Written instruction: Please repeat only the stretch of records running from the first line through the line that contains "COL = SC.collection".

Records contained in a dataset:
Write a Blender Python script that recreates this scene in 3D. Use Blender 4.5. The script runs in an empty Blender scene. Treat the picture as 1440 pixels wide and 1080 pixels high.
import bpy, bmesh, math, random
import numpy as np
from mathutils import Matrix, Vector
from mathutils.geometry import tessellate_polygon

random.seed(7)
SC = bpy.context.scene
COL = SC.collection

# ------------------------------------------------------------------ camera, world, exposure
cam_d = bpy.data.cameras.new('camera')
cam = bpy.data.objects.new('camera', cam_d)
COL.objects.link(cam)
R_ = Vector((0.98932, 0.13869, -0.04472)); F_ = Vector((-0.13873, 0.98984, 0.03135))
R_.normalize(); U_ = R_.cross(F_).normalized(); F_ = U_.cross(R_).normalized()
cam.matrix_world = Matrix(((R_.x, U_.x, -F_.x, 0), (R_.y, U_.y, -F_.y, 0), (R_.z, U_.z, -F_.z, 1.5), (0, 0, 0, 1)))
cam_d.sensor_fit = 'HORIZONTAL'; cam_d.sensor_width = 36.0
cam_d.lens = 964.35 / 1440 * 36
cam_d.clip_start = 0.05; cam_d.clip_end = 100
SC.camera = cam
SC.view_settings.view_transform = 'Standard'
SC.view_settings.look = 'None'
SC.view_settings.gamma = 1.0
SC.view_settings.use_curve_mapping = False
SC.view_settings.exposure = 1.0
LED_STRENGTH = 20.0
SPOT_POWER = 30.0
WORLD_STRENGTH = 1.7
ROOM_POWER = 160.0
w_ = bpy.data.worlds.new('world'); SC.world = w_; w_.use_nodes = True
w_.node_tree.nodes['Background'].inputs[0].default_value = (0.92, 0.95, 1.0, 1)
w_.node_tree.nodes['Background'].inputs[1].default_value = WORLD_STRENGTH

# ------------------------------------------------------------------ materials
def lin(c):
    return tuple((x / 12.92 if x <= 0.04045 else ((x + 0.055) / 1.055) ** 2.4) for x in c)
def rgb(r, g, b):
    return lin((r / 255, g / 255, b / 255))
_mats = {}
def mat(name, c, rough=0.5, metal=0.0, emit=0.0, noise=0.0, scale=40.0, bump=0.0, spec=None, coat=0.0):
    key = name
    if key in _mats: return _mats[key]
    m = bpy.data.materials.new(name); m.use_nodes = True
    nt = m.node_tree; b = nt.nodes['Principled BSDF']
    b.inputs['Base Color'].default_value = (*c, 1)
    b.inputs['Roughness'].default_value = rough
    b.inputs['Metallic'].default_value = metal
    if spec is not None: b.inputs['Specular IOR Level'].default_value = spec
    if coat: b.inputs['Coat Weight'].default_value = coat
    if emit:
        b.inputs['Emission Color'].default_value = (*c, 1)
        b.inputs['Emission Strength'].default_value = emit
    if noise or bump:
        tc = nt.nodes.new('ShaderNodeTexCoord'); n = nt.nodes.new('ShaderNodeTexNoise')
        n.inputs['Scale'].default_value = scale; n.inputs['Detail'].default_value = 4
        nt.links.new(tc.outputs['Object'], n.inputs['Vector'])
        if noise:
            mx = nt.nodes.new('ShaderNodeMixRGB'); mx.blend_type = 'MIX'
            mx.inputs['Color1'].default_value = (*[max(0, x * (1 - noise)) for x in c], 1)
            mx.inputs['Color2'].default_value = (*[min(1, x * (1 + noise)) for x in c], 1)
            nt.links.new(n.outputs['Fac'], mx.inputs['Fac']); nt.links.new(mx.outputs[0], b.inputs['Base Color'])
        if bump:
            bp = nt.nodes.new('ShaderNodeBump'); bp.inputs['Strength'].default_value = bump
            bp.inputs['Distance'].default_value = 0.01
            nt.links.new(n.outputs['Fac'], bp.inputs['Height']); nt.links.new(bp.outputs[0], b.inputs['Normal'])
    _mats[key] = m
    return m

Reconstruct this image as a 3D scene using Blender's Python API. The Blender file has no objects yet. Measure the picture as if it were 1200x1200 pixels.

Correct result:
Write a Blender Python script that recreates this scene in 3D. Use Blender 4.5. The script runs in an empty Blender scene. Treat the picture as 1440 pixels wide and 1080 pixels high.
import bpy, bmesh, math, random
import numpy as np
from mathutils import Matrix, Vector
from mathutils.geometry import tessellate_polygon

random.seed(7)
SC = bpy.context.scene
COL = SC.collection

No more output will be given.